Overall pretty vague. It's hard to understand the authors stance on things. Some more concrete examples would help expand on ideas. Who is "we"? Who is "us in West"?
"Deep and meaningful connections to place are a fundamental element of what makes us human."
Robert Sandford, The Weekender Effect
The Weekender Effect is another one of RMB’s slim little manifesto series. It is narrated by long-time Canmore resident Robert Sanford, who I later found out, is a prominent ecological activist and environmental steward from the Rocky Mountain Parks area. Much of the manifesto is exactly what one would expect from a small, idyllic, mountain-town resident who is seeing his community erode as giant influxes of weekend residents arrive and snap up investment properties–he’s not too happy. Surprisingly however, he provides a well researched, discourse on the metaphysical aspects of place, which he attempts to balance in a non-whiny way as he paints the somber evolution of the town.
I was anticipating a pedantic analysis of urban migratory patterns, coming from a small-town biased “we were here first” type narrative. Instead, I was taken aback by how many of the nuanced steps in the development of sense of place he was able to pick up on.
Tourist economies are just as volatile as the bust-boom of the resource cycles, and should be approached with a degree of cautiousness. As described in his essay, the mountain parks are fortunate enough that they have a huge swath of territory conserved and set aside, making true preservation and conservation of megafauna possible.

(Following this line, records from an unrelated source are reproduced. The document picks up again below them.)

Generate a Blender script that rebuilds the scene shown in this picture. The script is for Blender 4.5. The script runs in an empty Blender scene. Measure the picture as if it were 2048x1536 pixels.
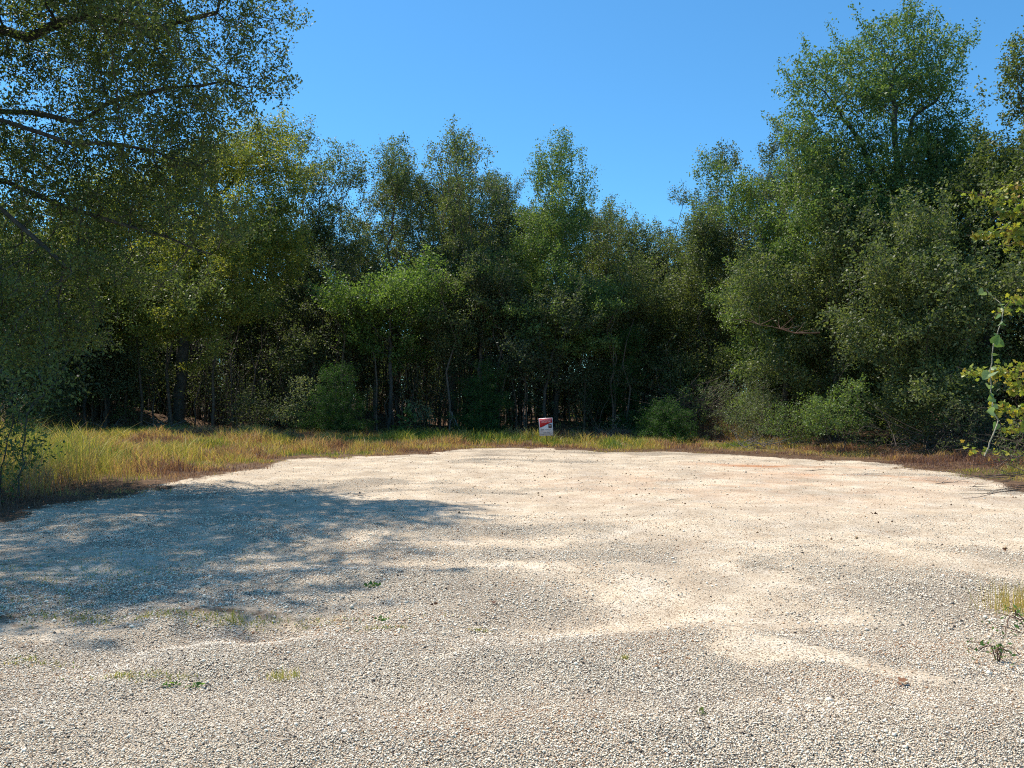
import bpy, math, random
import numpy as np
from mathutils import Vector

# ------------------------------------------------------------------ camera, light
SC = bpy.context.scene
F, CX, HZ, CAMZ = 1539.0, 1024.0, 795.0, 1.6
SUN_EL, SUN_AZ = math.radians(61), math.radians(-48)      # azimuth from +Y, negative = towards -X
cam_d = bpy.data.cameras.new('camera'); cam = bpy.data.objects.new('camera', cam_d)
SC.collection.objects.link(cam); SC.camera = cam
cam_d.sensor_width = 36; cam_d.lens = 36 * F / 2048; cam_d.clip_end = 3000; cam_d.clip_start = 0.05
cam.location = (0, 0, CAMZ)
cam.rotation_euler = (math.radians(90) + math.atan((HZ - 768) / F), 0, 0)
W = bpy.data.worlds.new('World'); SC.world = W; W.use_nodes = True
nt = W.node_tree; sky = nt.nodes.new('ShaderNodeTexSky'); sky.sky_type = 'NISHITA'; sky.sun_disc = False
sky.sun_elevation = SUN_EL; sky.sun_rotation = SUN_AZ; sky.ozone_density = 2.0; sky.dust_density = 0.1; sky.air_density = 1.0
sky.altitude = 0
tint = nt.nodes.new('ShaderNodeMix'); tint.data_type = 'RGBA'; tint.blend_type = 'MULTIPLY'; tint.inputs[0].default_value = 1
tint.inputs[7].default_value = (.45, .91, 1.12, 1); nt.links.new(sky.outputs[0], tint.inputs[6])
nt.links.new(tint.outputs[2], nt.nodes['Background'].inputs[0]); nt.nodes['Background'].inputs[1].default_value = 0.128
sd = bpy.data.lights.new('sun', 'SUN'); sd.energy = 5.0; sd.angle = math.radians(0.53); sd.color = (1, .925, .83)
sun = bpy.data.objects.new('sun', sd); SC.collection.objects.link(sun)
sv = Vector((math.sin(SUN_AZ) * math.cos(SUN_EL), math.cos(SUN_AZ) * math.cos(SUN_EL), math.sin(SUN_EL)))
sun.rotation_euler = sv.to_track_quat('Z', 'Y').to_euler(); sun.location = (-20, 20, 40)
SC.view_settings.view_transform = 'Standard'; SC.view_settings.look = 'None'
SC.view_settings.exposure = 0.4; SC.view_settings.gamma = 1
SC.cycles.max_bounces = 7; SC.cycles.diffuse_bounces = 6; SC.cycles.glossy_bounces = 2; SC.cycles.transmission_bounces = 3
SC.cycles.use_denoising = False; SC.cycles.sample_clamp_indirect = 4
SC.cycles.pixel_filter_type = 'BLACKMAN_HARRIS'; SC.cycles.filter_width = 1.1

def P(px, py, Y):
    return np.array([(px - CX) / F * Y, Y, CAMZ + (HZ - py) / F * Y])
def X(px, Y): return (px - CX) / F * Y

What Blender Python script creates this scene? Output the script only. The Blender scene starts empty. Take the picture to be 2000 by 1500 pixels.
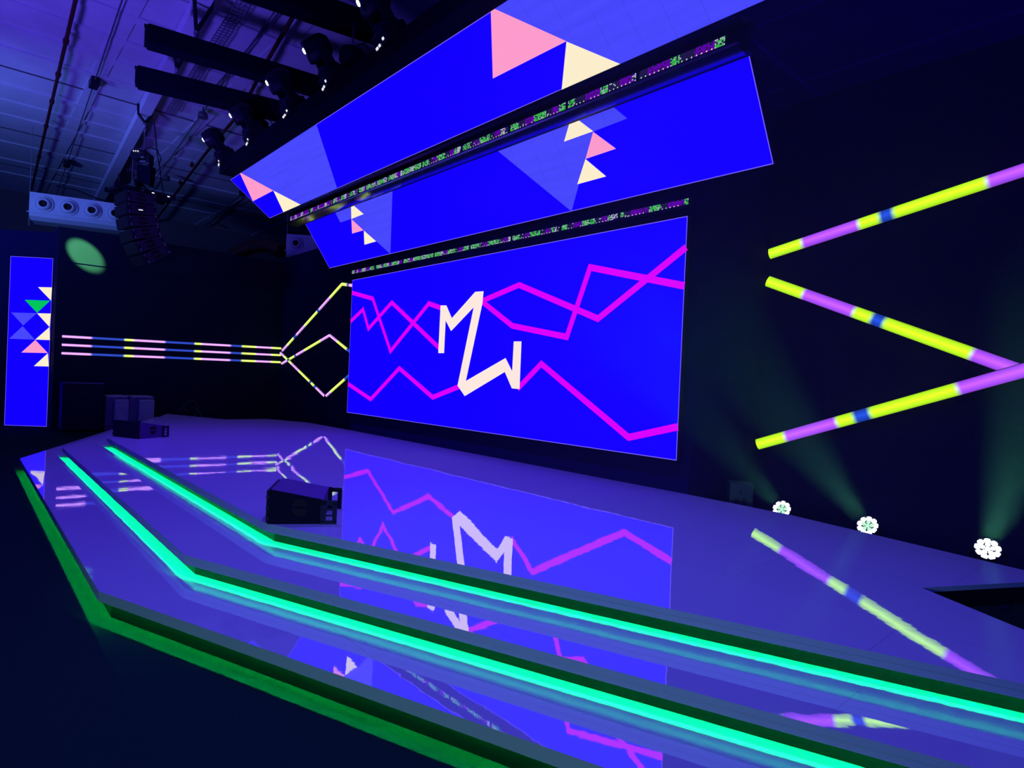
import bpy, bmesh, math, random
from mathutils import Vector, Matrix

# ------------------------------------------------------------------ camera, world, light, exposure
SC = bpy.context.scene
COL = SC.collection
cam_data = bpy.data.cameras.new('camera')
cam_data.sensor_width = 36.0
cam_data.lens = 36.0 * 1194.19 / 2000.0
cam_data.clip_end = 200
cam = bpy.data.objects.new('camera', cam_data)
COL.objects.link(cam)
R_right = Vector((0.6712, 0.7399, 0.0436))
YAW, PITCH, ROLL = 0.83411, -0.00707, 0.04356
fwd = Vector((-math.sin(YAW) * math.cos(PITCH), math.cos(YAW) * math.cos(PITCH), math.sin(PITCH)))
rgt = Vector((math.cos(YAW), math.sin(YAW), 0))
upv = rgt.cross(fwd)
r2 = rgt * math.cos(ROLL) + upv * math.sin(ROLL)
u2 = -rgt * math.sin(ROLL) + upv * math.cos(ROLL)
cam.matrix_world = Matrix(((r2.x, u2.x, -fwd.x, 14.854), (r2.y, u2.y, -fwd.y, -7.639), (r2.z, u2.z, -fwd.z, 2.183), (0, 0, 0, 1)))
SC.camera = cam
SC.view_settings.view_transform = 'Standard'
SC.view_settings.look = 'None'
SC.view_settings.exposure = 0.0
SC.view_settings.gamma = 1.0
SC.view_settings.use_curve_mapping = False
try:
    SC.cycles.use_denoising = True
    SC.cycles.max_bounces = 8
    SC.cycles.diffuse_bounces = 3
    SC.cycles.glossy_bounces = 5
    SC.cycles.volume_bounces = 0
    SC.cycles.sample_clamp_indirect = 4.0
    SC.cycles.caustics_refractive = False
    SC.cycles.caustics_reflective = False
except Exception:
    pass

world = bpy.data.worlds.new('world')
SC.world = world
world.use_nodes = True
world.node_tree.nodes['Background'].inputs[0].default_value = (0.0, 0.0, 1.0, 1)
world.node_tree.nodes['Background'].inputs[1].default_value = 0.35


def lamp(name, kind, loc, target, energy, color, **kw):
    d = bpy.data.lights.new(name, kind)
    d.energy = energy
    d.color = color
    for k, v in kw.items():
        setattr(d, k, v)
    o = bpy.data.objects.new(name, d)
    COL.objects.link(o)
    o.location = loc
    o.rotation_euler = (Vector(target) - Vector(loc)).to_track_quat('-Z', 'Y').to_euler()
    return o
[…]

Sanford also because paradoxical when describing the successes of tourism. He proudly touts the 7 million vists a year to Canadian Rocky Mountain Parks and then is quick to criticize the “wealthy urbanites from around the world who have decided that living in this largely protected landscape is preferable to living in the often corroded and dirty places they helped build.” The “little” things, often done for the safety and comfort of permanent residents (like the highway adding more passing lanes, rumble strips and pull-outs), also facilitates an increased amount of traffic, and definitely erodes barriers of migrants into the area.
I really grappled with Sandford's piece: it was thoughtful and resonating. Thanks to RMB and Bob Sandford for a great, thought-provoking book-highly recommended.